Durante vários anos, o alto funcionário público liderou um cabo de guerra com as autoridades suíças para acabar com o sigilo bancário. Ele alcançou seu objetivo quando a Suíça introduziu a troca automática de informações em 2017. Ele tem sido o arquiteto da reforma tributária internacional nos últimos 15 anos.

Durante todo o processo, a Suíça lutou contra um aumento na alíquota de impostos. A Confederação se opôs a essa reforma?

A Suíça simplesmente defendeu seus interesses. Com sua economia altamente desenvolvida, que se baseia em grande parte em regimes tributários muito atraentes, a Confederação tinha interesse em limitar o impacto do imposto mínimo mundial. Entretanto, após o fim do sigilo bancário, ela percebeu que outros países poderiam aplicar as reformas sem ela. A Suíça percebeu que é melhor estar na mesa de negociações e exercer influência, em vez de colocar obstáculos e tentar bloquear tudo.

Na Suíça, o Partido Socialista e os sindicatos se opuseram a essa reforma, argumentando que ela beneficiaria apenas os cantões ricos do país, que abrigam muitas multinacionais. Você entende essa crítica?

Essa é uma crítica puramente suíça e não tem nada a ver com a reforma tributária global. É uma questão de realocação de fundos dentro da Confederação Suíça. Portanto, não tenho nenhum comentário a fazer sobre esse debate. A própria Confederação deve encontrar o equilíbrio certo em toda a soberania.

No entanto, as mesmas críticas estão sendo feitas internacionalmente. A reforma foi muito criticada pelos países em desenvolvimento, que acreditam que a alíquota de imposto mais alta só beneficiará os países ricos. Esse é o caso?

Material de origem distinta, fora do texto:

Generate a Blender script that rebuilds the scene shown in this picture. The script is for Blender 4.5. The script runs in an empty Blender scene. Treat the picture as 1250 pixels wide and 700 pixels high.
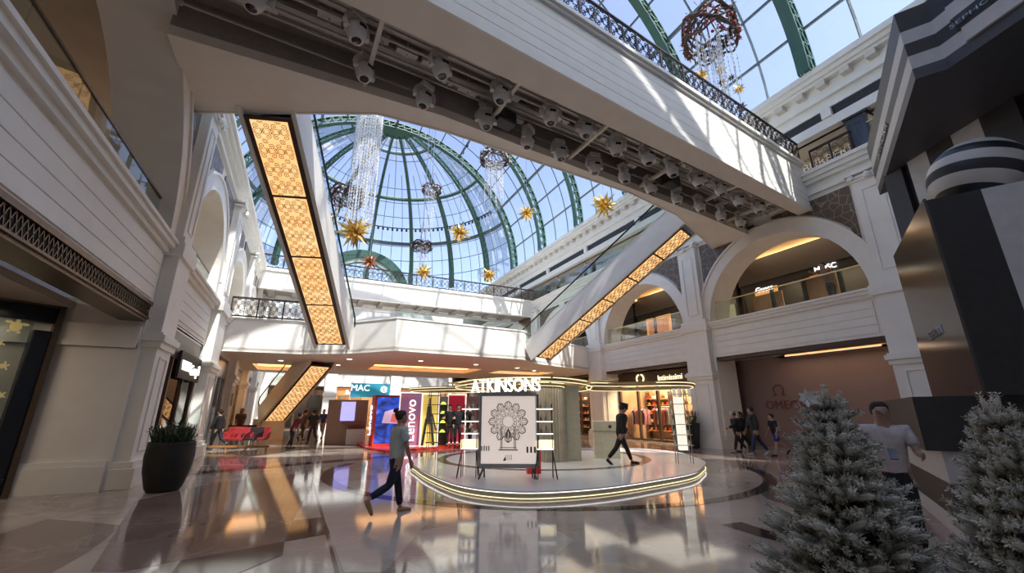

Não, não é esse o caso. Atualmente, os países em desenvolvimento estão abrindo mão de uma grande quantidade de receita tributária ao conceder isenções para atrair investimentos. Os países em desenvolvimento podem muito bem acabar com essas isenções. Elas desaparecerão de qualquer forma, porque se os países em desenvolvimento não tributarem as multinacionais, outros países poderão tributá-las em 15%. Acredito que essa crítica se deve, em grande parte, a uma falta de compreensão dos mecanismos.

Entretanto, nos países do Sul, que são ricos em matérias-primas, os impostos são geralmente mais altos (25-35%). Eles realmente se beneficiarão de uma alíquota mínima de 15%?

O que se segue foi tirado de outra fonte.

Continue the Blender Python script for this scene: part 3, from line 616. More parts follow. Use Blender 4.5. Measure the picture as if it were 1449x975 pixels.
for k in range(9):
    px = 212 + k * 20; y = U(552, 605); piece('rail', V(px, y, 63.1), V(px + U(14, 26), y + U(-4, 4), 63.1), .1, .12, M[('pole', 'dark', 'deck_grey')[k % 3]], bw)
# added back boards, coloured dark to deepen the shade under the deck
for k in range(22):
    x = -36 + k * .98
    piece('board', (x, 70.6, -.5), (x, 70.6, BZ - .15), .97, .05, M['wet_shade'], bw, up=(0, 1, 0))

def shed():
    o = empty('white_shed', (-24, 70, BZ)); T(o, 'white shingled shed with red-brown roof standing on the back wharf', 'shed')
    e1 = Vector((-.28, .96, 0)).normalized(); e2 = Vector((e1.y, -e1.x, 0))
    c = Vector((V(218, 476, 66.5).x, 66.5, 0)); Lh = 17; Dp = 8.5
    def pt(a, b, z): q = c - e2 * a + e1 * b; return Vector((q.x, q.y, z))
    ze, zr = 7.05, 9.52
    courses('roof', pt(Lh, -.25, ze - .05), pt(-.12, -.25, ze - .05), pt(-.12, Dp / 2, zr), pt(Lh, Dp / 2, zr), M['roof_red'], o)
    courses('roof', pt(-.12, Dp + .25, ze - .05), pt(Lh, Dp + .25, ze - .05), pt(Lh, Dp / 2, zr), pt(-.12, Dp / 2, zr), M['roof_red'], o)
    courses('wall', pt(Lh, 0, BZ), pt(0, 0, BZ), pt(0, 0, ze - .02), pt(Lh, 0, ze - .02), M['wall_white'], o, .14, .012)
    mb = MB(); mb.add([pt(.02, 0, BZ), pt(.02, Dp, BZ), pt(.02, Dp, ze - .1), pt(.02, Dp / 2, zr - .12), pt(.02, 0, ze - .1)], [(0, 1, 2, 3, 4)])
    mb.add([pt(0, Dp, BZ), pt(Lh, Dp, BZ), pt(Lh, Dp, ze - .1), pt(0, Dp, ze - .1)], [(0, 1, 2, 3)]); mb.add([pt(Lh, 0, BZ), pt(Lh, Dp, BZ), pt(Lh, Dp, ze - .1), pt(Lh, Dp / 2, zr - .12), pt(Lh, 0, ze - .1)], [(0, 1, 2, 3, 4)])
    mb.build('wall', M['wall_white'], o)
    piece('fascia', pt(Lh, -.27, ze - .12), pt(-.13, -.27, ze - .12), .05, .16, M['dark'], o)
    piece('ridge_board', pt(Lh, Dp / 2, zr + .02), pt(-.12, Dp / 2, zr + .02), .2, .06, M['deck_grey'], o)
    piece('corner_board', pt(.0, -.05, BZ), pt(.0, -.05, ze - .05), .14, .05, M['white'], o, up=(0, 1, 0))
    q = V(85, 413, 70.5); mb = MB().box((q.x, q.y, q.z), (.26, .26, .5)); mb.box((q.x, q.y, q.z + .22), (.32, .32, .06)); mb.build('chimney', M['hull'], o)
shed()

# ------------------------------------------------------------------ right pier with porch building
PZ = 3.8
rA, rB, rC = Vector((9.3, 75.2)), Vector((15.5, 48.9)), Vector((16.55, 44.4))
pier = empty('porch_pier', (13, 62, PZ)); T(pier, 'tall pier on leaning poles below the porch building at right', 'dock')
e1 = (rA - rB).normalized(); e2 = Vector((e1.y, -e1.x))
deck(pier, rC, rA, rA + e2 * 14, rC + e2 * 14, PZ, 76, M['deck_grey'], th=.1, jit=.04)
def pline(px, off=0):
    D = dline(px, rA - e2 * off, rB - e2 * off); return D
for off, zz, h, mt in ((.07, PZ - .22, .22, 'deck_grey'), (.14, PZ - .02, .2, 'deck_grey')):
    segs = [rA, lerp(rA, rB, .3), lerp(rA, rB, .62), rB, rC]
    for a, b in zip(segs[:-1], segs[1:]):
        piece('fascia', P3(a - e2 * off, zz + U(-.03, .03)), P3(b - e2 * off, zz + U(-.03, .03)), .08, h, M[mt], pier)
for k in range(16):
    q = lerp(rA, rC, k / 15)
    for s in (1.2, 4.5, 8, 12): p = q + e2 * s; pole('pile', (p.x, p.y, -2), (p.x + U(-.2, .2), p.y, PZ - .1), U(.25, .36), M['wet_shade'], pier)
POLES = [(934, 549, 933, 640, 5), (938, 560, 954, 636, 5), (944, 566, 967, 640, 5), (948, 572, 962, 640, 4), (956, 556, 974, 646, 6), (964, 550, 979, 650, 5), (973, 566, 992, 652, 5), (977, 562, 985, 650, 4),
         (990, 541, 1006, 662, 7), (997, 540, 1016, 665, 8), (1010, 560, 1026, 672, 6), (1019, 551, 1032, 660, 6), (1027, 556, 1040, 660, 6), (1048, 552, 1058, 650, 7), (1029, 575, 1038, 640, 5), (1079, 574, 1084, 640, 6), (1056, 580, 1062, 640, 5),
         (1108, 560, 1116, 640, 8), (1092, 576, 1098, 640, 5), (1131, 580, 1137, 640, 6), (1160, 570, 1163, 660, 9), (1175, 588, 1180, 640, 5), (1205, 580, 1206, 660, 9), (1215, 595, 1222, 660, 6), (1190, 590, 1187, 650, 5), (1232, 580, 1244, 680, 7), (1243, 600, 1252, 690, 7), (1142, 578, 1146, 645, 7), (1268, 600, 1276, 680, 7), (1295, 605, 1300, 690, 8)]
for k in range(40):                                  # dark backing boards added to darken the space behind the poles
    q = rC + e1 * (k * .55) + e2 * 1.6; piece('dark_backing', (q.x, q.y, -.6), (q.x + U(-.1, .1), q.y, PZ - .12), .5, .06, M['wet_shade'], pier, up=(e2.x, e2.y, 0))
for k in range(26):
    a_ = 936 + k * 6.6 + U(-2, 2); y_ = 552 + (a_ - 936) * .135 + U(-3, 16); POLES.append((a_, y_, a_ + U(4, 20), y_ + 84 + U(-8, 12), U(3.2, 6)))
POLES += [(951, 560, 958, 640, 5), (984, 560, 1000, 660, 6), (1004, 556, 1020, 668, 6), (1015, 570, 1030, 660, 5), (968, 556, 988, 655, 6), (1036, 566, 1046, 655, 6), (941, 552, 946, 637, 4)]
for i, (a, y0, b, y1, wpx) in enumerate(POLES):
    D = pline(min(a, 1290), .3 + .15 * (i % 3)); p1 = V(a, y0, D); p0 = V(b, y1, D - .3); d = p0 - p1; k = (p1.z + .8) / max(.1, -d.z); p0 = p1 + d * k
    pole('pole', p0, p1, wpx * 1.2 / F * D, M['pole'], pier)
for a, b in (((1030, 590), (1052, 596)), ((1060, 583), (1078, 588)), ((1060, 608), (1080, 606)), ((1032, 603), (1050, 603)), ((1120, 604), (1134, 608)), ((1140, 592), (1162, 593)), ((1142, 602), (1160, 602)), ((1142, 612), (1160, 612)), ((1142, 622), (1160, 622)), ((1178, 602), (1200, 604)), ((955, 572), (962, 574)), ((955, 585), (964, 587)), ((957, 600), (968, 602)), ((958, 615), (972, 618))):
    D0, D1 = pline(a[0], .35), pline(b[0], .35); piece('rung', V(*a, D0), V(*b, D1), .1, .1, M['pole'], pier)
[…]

Sim, a reforma não exige que os lucros obtidos por uma empresa em um país onde ela tem atividades sejam tributados em 15%. Eles podem ser tributados em 25% ou mais. Por outro lado, os lucros obtidos por uma multinacional no exterior, que até agora podiam escapar do imposto, não poderão mais.  

Não existe o risco de que esses países sejam pressionados a reduzir suas alíquotas de impostos para o limite mínimo da OCDE, como afirmam algumas ONGs?

Acho que não.

Por enquanto, os gigantes da Web estão isentos dessa reforma. Como eles podem ser obrigados a pagar?

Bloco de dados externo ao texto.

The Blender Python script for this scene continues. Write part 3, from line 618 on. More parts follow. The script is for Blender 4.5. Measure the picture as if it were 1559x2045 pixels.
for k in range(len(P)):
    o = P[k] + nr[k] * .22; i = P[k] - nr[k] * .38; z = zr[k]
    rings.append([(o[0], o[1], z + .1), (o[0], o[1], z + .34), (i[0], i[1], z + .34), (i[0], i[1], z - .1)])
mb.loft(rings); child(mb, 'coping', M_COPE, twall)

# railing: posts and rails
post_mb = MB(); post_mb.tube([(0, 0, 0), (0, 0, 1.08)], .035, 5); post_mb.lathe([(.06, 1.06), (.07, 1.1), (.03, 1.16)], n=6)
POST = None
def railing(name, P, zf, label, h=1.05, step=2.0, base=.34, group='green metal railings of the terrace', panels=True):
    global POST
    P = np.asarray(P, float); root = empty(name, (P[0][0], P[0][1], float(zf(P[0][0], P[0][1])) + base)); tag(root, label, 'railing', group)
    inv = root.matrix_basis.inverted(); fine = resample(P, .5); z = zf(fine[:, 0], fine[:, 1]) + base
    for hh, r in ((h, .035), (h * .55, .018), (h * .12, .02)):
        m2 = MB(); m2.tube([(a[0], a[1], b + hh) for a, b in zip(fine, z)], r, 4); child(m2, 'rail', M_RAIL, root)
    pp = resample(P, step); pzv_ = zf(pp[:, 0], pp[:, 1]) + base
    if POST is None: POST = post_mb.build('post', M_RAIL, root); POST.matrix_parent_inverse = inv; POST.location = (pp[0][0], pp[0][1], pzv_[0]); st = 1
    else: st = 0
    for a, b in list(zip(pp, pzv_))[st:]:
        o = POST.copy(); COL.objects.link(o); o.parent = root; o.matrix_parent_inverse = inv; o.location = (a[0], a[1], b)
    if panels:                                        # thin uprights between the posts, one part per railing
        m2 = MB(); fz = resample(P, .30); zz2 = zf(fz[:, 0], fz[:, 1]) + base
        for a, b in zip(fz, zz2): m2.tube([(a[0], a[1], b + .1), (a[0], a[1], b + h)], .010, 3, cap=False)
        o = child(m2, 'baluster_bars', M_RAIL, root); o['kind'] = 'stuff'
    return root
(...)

Eles não estão escapando dessa reforma. Até agora, seus lucros foram tributados de forma muito leve. De agora em diante, eles também serão tributados em 15%. A questão que permanece é onde essas empresas devem aplicar seus lucros. Essa é a outra parte da reforma, conhecida como “pilar 1”. Ela prevê que uma parte maior dos lucros, ou seja, um quarto da receita dessas empresas, seja destinada aos países onde os consumidores estão localizados. As negociações ainda estão em andamento e estão progredindo lentamente.

Por que essa parte da reforma é mais difícil de implementar do que o imposto mínimo sobre grandes empresas?

O imposto mínimo global requer apenas uma legislação nacional baseada no mesmo modelo, como a que a Suíça submeteu à votação popular. Tudo o que era necessário era chegar a um acordo sobre um modelo e os países o aplicariam. Para colocar em prática o “pilar 1”, não basta apenas concordar com um modelo, é preciso assinar um tratado multilateral e ratificá-lo pelos Estados. Portanto, a dinâmica política e jurídica não é a mesma. O acordo deve ser finalizado em julho.